Friday, January 13, 2006

THEY WALK AMONG US (2)

It is universally the case that studies of psychopaths and sociopaths are undertaken by, and written up by, non-sociopaths. And here is our problem. That, and the fact that the types under investigation are notoriously reticent. Because the interviewers have empathy it is not possible for them to imagine what it would be like not to have empathy - they could project and imagine having very little empathy but they cannot imagine not having empathy. They likewise cannot understand that they are unable to empathise with people entirely without empathy. The reason that this is the key to our problem is because these people do not have an underactive empathy, which might be imaginable, but because they do not have the facility at all.

Empathy is one of the defining features of mankind as we who empathise define humankind. It is simply, intellectually, practically, impossible for a creature with a facility to imagine being without it. The thing itself is part of the apparatus required to reason about the feature. They might be able to be able to imagine losing the facility but that would not be the same thing at all as never having had that facility. It is not, for example possible for someone who has had sight to imagine what they would be had they never had that facility. Memory and experience of the feature (a concrete example of geometry, a knowledge of colour and light and shade for example) will have become immanent to the creature attempting to imagine itself without it.

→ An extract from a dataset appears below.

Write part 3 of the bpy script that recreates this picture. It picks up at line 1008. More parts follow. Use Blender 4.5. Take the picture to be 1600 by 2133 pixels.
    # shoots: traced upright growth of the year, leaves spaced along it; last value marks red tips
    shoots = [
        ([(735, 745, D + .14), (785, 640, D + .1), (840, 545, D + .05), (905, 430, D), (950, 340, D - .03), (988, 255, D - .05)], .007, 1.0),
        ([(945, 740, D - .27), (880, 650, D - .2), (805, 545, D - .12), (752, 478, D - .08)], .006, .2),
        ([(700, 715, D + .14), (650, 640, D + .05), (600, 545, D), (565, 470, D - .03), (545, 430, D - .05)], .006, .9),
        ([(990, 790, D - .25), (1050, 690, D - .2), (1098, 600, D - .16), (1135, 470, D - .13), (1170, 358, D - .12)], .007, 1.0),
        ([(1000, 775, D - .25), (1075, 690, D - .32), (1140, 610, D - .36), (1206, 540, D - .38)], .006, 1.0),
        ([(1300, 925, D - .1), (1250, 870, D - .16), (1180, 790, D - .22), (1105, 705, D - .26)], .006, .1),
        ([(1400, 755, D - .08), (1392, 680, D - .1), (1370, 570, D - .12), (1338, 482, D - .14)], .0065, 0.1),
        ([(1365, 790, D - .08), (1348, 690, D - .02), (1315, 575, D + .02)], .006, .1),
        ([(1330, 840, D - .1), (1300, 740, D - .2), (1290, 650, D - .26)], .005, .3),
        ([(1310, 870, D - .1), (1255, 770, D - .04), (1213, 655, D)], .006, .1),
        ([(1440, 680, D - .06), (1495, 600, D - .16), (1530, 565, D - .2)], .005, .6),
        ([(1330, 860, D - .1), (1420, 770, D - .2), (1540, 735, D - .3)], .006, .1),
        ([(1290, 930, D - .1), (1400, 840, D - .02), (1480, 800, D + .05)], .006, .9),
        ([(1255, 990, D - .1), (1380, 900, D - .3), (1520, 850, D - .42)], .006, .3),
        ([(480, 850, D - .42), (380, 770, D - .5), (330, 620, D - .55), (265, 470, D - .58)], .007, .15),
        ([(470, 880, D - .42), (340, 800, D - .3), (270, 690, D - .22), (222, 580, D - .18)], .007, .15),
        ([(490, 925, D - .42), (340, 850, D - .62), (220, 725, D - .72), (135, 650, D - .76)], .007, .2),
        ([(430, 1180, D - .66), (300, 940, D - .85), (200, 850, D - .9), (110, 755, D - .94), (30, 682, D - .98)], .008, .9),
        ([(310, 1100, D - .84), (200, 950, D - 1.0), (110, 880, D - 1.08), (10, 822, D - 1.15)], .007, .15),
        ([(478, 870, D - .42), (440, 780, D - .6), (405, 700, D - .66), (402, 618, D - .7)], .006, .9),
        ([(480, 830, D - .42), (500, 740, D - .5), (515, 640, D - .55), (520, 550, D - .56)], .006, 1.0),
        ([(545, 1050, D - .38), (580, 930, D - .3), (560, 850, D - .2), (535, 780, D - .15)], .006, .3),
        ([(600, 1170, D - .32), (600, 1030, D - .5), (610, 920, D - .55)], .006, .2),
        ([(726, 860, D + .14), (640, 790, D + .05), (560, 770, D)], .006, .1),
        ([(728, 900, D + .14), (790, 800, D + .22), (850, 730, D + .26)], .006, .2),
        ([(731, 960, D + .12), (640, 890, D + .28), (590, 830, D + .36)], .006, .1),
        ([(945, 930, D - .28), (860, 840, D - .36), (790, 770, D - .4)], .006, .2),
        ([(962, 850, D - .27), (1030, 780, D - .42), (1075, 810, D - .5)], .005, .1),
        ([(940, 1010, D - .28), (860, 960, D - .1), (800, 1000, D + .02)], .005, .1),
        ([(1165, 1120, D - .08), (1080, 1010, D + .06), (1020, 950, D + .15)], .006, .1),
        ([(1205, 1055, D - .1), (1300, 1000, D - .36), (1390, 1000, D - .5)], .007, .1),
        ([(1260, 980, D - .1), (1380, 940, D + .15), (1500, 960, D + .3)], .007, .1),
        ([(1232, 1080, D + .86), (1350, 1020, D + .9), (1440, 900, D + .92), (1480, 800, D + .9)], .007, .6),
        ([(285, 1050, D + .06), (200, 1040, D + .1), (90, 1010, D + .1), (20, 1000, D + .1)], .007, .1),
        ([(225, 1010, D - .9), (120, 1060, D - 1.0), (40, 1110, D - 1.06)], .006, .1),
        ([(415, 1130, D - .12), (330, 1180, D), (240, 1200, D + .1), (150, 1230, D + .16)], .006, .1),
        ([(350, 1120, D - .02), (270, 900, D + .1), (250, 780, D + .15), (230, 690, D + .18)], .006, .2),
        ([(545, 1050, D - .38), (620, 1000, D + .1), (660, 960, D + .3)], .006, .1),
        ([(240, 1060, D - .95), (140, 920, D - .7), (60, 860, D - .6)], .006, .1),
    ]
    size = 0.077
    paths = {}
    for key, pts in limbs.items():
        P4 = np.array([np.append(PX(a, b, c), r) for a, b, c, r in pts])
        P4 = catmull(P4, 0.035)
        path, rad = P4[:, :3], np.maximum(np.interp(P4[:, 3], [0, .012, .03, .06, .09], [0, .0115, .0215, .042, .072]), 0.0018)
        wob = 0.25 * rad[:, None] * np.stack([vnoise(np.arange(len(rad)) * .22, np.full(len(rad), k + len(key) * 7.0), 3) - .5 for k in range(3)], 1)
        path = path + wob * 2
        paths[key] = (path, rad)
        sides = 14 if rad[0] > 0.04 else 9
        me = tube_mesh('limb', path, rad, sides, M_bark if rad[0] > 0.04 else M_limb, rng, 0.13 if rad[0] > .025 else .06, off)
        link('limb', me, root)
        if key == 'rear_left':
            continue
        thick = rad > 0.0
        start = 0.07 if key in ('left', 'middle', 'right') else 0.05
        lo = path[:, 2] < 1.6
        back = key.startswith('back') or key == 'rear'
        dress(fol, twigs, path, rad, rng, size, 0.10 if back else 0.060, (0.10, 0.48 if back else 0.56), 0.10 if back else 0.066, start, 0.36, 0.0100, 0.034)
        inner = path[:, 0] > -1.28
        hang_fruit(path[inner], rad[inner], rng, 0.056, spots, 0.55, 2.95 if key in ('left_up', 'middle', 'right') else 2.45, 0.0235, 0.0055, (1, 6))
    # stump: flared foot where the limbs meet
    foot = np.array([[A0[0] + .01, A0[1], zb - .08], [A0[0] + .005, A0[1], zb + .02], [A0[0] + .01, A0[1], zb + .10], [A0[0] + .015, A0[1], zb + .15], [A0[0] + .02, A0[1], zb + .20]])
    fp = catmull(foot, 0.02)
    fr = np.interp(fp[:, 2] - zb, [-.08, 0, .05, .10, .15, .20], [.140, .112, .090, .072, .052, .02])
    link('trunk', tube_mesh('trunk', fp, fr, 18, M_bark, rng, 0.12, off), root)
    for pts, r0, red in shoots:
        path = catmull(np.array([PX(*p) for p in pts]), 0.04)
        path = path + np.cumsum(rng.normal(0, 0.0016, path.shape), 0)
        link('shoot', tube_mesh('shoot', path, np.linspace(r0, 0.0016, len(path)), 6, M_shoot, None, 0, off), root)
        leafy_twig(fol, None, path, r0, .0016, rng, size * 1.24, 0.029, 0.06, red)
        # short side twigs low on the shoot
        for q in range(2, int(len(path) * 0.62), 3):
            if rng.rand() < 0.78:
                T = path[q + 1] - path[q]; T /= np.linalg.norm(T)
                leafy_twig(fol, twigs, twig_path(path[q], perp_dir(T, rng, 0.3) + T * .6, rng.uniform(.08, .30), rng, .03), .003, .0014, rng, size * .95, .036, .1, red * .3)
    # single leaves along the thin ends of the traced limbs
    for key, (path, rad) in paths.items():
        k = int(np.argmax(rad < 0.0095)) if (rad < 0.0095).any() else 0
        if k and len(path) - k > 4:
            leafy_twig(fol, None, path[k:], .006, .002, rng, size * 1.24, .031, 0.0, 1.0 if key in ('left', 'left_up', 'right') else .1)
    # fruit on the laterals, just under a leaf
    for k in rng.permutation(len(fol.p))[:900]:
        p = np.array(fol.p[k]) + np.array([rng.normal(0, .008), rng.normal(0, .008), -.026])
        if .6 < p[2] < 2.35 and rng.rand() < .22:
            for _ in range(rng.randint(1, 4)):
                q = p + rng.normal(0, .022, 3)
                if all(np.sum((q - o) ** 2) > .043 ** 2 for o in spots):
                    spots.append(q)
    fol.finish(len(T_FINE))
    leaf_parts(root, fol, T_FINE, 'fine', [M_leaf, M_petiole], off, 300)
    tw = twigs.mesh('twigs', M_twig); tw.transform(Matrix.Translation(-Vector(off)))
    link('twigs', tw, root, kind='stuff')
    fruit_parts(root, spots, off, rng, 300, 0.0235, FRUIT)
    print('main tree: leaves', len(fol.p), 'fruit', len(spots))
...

Consider the following definitions culled from the built-in Apple computer dictionary:

empathy |ˈempəθē| noun the ability to understand and share the feelings of another.

psychopath |ˈsīkəˌpaθ| noun a person suffering from chronic mental disorder with abnormal or violent social behavior.

sociopath |ˈsōsēōˌpaθ| noun a person with a personality disorder manifesting itself in extreme antisocial attitudes and behavior and a lack of conscience.

And now try to think how those definitions would have been written by a creature that had no empathy.

The first, the definition of empathy, would not and could not have been written by a non-empathic human. It would not only mean nothing to them it would not even occur to them. Unless, of course, they had had it explained to them by an empathic human.

The second and third definitions would likewise be impossible for a human lacking empathy to arrive at because they both refer to social behaviour and that, of course, would make no sense to them. Social behaviour requires, in an empathic human, empathy to exist. If you like, social behaviour, as required to define sociopathy or psychopathy as we have above, that is, by reference to antisocial behaviour is only definable by and to empathic beings.